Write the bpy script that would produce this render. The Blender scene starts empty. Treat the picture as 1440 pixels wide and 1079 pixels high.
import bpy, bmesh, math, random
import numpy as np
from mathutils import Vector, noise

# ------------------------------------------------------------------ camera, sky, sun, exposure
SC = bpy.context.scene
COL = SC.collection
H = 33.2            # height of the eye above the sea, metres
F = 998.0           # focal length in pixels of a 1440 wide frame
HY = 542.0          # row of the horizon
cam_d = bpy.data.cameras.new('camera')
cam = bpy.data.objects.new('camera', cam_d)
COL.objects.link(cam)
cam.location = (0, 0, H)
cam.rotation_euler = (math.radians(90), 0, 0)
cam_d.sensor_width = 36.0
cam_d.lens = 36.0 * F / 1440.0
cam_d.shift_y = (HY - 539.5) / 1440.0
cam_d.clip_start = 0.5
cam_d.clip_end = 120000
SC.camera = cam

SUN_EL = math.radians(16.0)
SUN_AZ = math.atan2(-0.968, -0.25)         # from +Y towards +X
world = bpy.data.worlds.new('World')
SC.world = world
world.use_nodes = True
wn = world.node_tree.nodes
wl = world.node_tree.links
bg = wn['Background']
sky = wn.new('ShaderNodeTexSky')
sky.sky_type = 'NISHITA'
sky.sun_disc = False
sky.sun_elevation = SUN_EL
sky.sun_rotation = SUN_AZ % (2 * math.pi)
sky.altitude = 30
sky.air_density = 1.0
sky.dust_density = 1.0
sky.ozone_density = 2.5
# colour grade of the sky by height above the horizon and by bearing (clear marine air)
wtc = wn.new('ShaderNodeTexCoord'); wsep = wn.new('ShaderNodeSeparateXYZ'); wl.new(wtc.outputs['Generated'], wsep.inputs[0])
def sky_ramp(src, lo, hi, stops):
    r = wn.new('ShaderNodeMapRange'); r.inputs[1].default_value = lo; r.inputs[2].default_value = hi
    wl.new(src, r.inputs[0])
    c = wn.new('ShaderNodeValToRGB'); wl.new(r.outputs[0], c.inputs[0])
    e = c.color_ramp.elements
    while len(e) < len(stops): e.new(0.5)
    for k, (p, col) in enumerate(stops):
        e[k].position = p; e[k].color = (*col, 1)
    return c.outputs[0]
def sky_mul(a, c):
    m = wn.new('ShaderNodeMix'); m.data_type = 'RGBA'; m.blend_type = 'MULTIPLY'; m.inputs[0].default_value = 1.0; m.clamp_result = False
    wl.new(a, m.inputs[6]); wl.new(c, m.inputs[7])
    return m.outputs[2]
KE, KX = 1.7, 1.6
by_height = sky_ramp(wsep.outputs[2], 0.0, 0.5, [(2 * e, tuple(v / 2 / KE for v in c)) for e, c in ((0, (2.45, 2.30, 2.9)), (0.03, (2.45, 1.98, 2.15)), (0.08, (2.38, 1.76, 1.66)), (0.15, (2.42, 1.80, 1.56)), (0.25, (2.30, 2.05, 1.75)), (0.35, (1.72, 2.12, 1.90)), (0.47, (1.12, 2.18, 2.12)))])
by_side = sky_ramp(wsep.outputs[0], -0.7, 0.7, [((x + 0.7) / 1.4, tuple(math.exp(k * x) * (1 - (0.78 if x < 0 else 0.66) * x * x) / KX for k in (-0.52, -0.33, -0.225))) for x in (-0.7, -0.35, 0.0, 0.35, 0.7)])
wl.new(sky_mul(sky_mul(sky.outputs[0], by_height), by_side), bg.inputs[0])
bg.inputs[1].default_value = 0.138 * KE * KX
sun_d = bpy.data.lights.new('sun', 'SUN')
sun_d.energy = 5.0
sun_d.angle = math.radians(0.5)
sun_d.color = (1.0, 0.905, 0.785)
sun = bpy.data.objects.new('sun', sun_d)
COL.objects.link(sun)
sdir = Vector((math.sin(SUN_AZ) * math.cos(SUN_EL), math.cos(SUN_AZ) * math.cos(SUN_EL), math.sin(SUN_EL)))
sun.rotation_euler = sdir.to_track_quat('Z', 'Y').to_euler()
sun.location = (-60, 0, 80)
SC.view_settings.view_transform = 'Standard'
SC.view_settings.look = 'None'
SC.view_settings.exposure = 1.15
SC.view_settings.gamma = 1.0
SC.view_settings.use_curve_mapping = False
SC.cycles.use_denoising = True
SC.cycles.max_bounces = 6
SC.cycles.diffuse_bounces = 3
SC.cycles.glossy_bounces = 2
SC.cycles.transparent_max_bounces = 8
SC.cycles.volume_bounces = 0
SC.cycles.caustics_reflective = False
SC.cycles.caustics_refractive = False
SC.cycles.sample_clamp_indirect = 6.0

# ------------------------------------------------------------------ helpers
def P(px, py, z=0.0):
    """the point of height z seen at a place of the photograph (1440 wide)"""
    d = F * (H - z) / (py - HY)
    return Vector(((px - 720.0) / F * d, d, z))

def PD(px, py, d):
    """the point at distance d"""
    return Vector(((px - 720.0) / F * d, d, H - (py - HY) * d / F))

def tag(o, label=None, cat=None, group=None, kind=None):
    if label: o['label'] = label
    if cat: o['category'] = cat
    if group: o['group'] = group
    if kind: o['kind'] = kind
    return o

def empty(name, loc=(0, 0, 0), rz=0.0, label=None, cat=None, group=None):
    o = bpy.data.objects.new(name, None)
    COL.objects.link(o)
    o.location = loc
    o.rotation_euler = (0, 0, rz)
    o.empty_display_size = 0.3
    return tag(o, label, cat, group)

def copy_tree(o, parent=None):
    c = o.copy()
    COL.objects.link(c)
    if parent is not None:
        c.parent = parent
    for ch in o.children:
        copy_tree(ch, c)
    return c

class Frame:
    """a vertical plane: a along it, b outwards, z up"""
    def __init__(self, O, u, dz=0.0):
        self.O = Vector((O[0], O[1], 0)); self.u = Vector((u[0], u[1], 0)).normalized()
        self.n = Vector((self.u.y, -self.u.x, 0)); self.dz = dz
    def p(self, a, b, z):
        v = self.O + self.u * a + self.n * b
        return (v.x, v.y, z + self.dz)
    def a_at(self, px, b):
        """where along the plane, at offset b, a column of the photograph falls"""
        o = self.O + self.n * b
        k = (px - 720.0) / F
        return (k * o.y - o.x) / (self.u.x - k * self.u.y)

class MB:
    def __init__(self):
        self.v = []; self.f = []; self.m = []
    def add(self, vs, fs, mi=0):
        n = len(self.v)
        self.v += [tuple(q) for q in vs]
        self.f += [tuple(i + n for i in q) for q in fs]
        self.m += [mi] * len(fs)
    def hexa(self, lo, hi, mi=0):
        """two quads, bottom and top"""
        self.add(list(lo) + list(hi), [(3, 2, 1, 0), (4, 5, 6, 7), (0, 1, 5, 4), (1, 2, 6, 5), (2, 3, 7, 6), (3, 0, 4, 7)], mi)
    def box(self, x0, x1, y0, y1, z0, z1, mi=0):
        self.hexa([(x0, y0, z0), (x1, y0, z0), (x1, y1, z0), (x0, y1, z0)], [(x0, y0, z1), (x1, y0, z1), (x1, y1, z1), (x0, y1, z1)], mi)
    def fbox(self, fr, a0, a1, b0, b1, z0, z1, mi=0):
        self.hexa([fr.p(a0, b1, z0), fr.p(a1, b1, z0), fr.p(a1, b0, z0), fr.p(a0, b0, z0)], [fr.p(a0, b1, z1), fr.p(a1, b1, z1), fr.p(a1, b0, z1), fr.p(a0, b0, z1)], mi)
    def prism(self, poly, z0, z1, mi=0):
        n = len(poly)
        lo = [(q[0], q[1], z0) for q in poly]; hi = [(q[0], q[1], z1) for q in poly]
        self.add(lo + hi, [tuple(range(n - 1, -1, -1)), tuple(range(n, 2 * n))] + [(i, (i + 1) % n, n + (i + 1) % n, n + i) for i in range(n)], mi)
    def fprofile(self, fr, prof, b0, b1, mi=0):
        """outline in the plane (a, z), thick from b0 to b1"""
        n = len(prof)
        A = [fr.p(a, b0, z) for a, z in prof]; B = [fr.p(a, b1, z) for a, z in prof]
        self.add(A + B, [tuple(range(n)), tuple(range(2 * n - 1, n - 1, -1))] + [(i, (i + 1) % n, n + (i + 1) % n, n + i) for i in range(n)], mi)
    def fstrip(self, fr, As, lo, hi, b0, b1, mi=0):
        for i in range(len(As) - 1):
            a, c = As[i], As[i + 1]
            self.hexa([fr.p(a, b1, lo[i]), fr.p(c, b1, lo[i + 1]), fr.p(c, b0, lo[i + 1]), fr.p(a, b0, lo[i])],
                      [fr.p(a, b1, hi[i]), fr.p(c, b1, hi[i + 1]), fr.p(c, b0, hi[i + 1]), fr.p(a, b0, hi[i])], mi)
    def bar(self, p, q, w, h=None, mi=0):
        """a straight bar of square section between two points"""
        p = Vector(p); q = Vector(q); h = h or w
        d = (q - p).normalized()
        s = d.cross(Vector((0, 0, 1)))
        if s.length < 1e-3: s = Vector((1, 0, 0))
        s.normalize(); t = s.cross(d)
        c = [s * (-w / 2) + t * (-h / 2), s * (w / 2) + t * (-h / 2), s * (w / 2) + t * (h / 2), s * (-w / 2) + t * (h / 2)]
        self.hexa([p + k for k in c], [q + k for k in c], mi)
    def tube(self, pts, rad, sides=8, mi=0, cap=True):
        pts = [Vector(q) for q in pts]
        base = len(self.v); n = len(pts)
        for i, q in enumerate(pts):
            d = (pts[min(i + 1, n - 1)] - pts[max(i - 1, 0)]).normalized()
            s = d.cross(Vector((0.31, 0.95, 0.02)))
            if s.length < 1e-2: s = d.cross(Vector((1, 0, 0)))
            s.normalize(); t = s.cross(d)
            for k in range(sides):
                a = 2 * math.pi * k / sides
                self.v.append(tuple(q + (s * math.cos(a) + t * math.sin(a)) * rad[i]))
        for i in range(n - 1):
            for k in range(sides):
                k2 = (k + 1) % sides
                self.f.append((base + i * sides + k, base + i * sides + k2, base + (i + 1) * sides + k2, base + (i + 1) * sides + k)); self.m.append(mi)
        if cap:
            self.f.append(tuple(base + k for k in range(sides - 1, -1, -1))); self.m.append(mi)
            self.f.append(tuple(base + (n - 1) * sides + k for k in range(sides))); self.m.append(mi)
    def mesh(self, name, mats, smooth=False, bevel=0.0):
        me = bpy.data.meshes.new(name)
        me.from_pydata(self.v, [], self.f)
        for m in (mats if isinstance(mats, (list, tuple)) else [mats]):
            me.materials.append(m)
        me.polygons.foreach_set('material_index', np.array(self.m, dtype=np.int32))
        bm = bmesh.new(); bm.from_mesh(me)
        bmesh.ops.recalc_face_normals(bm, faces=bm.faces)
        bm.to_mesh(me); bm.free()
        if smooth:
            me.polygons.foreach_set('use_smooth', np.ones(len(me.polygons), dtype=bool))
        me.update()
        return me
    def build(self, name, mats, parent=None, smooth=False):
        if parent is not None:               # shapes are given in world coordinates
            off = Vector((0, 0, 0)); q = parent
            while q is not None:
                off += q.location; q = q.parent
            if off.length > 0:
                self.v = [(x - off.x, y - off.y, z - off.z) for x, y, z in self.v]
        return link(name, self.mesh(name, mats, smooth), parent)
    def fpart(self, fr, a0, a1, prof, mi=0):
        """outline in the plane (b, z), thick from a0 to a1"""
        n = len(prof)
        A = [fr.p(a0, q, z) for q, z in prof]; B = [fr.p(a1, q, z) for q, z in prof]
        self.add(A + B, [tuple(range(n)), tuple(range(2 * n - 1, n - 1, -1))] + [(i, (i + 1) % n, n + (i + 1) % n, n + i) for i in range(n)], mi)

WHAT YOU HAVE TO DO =
Print from the first line through the line that contains "from mathutils import Vector, noise", please, including both, and leave out every line outside that stretch.

SOLUTION FOR THIS EXERCISE =
Write the bpy script that would produce this render. The Blender scene starts empty. Treat the picture as 1440 pixels wide and 1079 pixels high.
import bpy, bmesh, math, random
import numpy as np
from mathutils import Vector, noise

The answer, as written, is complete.